Scientists have used artificial intelligence to overcome a huge challenge for producing near-limitless clean energy with nuclear fusion.

A team from Princeton University in the US figured out a way to use an AI model to predict and prevent instabilities with plasma during fusion reactions.

Nuclear fusion has been hailed as the “holy grail” of clean energy for its potential to produce vast amounts of energy without requiring any fossil fuels or leaving behind any hazardous waste.

A visualisation of a nuclear fusion reactor (iStock/ Getty Images)

The process mimics the same natural reactions that occur within the Sun, however harnessing nuclear fusion energy has proved immensely difficult.

In 2022, a team from the Lawrence Livermore National Laboratory in California achieved the first ever net energy gain with nuclear fusion, meaning they were able to produce more energy than was input for the reaction.

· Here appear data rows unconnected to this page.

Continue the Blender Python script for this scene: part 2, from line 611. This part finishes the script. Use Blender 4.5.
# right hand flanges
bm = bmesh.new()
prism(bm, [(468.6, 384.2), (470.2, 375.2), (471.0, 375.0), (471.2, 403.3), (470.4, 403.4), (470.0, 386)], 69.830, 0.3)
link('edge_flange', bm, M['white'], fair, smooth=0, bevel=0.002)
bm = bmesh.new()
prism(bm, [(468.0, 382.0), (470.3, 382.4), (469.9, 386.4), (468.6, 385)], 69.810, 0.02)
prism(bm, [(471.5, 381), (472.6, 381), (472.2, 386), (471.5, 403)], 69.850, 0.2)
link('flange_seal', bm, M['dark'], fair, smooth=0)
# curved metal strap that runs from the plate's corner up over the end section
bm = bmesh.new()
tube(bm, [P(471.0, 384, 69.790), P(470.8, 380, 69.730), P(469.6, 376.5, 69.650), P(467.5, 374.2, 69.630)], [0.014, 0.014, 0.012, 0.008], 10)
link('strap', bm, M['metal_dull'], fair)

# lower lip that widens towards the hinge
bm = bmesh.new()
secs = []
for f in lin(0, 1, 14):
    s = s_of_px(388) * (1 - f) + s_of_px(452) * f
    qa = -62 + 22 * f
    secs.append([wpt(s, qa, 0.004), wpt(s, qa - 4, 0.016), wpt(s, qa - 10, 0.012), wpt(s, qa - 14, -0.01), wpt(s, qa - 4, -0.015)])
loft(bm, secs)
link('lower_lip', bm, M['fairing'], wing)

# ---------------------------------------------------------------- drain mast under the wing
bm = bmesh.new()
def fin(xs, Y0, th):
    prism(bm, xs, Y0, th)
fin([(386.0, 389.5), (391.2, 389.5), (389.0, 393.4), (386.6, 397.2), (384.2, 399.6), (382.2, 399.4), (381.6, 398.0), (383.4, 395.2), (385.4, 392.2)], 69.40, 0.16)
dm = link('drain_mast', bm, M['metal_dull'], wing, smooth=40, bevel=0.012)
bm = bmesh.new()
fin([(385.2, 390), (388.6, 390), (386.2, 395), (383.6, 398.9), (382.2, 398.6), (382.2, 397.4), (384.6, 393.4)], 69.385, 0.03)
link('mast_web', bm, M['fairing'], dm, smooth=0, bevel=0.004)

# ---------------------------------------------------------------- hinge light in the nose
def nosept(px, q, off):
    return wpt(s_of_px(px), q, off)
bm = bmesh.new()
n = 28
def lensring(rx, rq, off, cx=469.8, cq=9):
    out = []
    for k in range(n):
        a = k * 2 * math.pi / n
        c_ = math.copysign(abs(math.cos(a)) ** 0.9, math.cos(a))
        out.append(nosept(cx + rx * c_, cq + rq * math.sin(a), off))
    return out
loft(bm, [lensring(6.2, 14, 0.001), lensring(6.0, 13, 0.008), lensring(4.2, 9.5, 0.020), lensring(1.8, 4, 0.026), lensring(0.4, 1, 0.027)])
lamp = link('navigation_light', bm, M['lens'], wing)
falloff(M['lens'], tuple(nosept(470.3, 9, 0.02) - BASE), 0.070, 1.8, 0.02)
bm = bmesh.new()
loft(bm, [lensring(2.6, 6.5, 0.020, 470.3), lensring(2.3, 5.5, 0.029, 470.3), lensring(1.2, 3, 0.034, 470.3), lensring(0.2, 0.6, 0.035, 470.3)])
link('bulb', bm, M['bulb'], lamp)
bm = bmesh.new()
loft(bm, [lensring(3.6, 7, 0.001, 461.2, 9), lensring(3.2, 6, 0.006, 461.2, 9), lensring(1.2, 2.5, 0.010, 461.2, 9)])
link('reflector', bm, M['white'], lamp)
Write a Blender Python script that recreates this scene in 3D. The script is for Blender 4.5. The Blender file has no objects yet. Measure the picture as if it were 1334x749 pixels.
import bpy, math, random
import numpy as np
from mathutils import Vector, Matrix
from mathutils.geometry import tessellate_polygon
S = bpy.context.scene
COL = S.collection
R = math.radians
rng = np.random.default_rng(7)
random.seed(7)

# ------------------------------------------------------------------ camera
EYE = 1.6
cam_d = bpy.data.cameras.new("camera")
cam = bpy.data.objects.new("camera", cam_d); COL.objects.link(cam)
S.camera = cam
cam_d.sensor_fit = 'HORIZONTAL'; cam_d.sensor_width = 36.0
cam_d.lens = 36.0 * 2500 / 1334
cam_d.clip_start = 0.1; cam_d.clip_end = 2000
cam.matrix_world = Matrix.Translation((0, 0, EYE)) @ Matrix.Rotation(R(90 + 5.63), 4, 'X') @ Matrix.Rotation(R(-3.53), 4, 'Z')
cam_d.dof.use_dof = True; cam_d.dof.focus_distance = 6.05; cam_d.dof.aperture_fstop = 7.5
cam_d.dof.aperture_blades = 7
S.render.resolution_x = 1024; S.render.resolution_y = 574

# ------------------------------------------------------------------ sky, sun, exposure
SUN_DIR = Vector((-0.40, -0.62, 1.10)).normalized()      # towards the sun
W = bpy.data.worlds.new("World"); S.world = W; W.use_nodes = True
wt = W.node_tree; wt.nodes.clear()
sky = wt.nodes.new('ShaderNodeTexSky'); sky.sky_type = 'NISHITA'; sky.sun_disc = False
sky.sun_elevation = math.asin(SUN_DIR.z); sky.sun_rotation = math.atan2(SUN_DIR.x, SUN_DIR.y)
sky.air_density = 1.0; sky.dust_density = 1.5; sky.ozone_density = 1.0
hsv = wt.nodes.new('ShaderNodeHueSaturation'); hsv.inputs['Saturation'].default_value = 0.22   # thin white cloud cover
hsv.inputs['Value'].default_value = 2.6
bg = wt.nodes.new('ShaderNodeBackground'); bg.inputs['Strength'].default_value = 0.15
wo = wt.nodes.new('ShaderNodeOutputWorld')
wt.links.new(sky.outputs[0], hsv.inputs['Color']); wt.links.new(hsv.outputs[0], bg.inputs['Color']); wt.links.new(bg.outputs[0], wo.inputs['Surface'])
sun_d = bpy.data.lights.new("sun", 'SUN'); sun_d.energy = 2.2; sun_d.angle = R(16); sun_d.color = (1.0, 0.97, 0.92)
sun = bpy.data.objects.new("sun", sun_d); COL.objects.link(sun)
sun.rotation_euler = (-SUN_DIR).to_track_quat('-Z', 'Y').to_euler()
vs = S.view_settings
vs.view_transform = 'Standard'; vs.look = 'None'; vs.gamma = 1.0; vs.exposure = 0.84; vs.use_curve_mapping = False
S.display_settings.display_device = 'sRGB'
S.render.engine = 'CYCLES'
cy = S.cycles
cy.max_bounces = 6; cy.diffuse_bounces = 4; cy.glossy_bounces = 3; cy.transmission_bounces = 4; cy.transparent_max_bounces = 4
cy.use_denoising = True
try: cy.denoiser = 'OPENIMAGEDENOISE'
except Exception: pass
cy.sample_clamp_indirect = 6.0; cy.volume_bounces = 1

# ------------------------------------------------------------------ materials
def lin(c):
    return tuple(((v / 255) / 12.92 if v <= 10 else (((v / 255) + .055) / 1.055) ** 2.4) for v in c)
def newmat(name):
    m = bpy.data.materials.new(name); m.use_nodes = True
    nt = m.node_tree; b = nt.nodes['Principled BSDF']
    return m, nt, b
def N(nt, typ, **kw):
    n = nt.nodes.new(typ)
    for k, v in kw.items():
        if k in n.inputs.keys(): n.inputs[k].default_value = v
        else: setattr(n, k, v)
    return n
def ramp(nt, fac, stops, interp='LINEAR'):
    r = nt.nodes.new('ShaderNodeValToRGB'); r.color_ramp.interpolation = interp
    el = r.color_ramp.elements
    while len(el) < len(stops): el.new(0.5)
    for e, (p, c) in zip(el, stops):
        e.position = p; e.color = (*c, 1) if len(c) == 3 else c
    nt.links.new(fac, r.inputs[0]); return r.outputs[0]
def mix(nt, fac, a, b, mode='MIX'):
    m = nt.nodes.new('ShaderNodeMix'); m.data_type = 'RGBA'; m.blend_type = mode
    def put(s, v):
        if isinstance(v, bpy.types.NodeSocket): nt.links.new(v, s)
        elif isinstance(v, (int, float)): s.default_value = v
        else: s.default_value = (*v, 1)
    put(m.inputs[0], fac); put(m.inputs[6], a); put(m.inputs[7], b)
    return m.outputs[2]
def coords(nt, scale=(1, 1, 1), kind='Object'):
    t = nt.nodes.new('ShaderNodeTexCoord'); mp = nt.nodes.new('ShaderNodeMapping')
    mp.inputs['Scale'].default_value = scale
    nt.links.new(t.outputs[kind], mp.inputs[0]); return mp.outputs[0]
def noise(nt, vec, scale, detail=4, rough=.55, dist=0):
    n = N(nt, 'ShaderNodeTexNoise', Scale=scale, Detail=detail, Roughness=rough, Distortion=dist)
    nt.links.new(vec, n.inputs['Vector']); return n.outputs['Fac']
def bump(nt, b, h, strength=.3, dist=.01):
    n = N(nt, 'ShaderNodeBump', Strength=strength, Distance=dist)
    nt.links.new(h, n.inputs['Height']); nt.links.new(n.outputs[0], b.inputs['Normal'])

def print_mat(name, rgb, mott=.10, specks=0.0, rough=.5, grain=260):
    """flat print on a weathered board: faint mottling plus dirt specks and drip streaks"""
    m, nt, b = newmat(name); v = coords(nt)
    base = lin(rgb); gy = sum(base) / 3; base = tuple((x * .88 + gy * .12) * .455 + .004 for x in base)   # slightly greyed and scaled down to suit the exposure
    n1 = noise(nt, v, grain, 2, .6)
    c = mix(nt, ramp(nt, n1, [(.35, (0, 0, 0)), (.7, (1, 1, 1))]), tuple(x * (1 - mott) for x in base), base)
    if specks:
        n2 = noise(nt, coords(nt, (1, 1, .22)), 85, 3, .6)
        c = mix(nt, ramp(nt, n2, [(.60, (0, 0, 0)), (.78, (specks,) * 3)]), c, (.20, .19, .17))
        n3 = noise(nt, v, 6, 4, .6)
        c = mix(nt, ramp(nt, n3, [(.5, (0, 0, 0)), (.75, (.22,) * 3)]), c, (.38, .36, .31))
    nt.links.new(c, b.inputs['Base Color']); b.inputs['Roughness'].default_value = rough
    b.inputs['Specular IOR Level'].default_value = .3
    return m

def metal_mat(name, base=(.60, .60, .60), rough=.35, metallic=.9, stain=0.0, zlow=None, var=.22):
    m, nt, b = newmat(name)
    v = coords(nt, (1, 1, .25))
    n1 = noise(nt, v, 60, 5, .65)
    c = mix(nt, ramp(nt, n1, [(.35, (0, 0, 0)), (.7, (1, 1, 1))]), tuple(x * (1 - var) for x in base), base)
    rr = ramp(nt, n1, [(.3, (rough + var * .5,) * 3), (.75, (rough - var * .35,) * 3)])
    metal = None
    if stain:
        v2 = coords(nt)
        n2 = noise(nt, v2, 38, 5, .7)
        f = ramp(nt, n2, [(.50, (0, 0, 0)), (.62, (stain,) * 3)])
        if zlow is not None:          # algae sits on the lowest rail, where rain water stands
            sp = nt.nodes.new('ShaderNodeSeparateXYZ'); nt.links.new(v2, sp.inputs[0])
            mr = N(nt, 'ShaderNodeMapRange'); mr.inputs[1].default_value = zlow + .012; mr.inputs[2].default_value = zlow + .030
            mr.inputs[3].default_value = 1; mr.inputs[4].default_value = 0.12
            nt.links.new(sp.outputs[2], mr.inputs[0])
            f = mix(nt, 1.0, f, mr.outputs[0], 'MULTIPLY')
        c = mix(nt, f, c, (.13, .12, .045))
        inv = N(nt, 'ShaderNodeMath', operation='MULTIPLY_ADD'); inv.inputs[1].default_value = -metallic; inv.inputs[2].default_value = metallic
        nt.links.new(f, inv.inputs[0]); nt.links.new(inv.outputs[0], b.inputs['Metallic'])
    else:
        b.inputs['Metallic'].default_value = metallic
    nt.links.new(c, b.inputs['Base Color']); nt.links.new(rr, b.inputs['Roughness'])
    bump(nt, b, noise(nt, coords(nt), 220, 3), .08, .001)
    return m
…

It was only a small amount – roughly enough to boil a kettle – but it represented a major milestone towards achieving it at scale.

Lawrence Livermore National Laboratory announced a major breakthrough with nuclear fusion on 13 December, 2022 (US Department of Energy)

The latest success means another significant obstacle has been passed, with the AI capable of recognising plasma instabilities 300 milliseconds before they happen – enough time to make modifications to keep the plasma under control.

The new understanding could lead to grid-scale adoption of nuclear fusion energy, according to the researchers.

“By learning from past experiments, rather than incorporating information from physics-based models, the AI could develop a final control policy that supported a stable, high-powered plasma regime in real time, at a real reactor,” said research leader Egemen Kolemen, who works as a physicist at the Princeton Plasma Physics Laboratory where the breakthrough was made.

The latest research was published in the scientific journal Nature on Wednesday in a paper titled ‘Avoiding fusion plasma tearing instability with deep reinforcement learning’.

“Being able to predict instabilities ahead of time can make it easier to run these reactions than current approaches, which are more passive,” said SanKyeun Kim, who co-authored the study.

“We no longer have to wait for the instabilities to occur and then take quick corrective action before the plasma becomes disrupted.”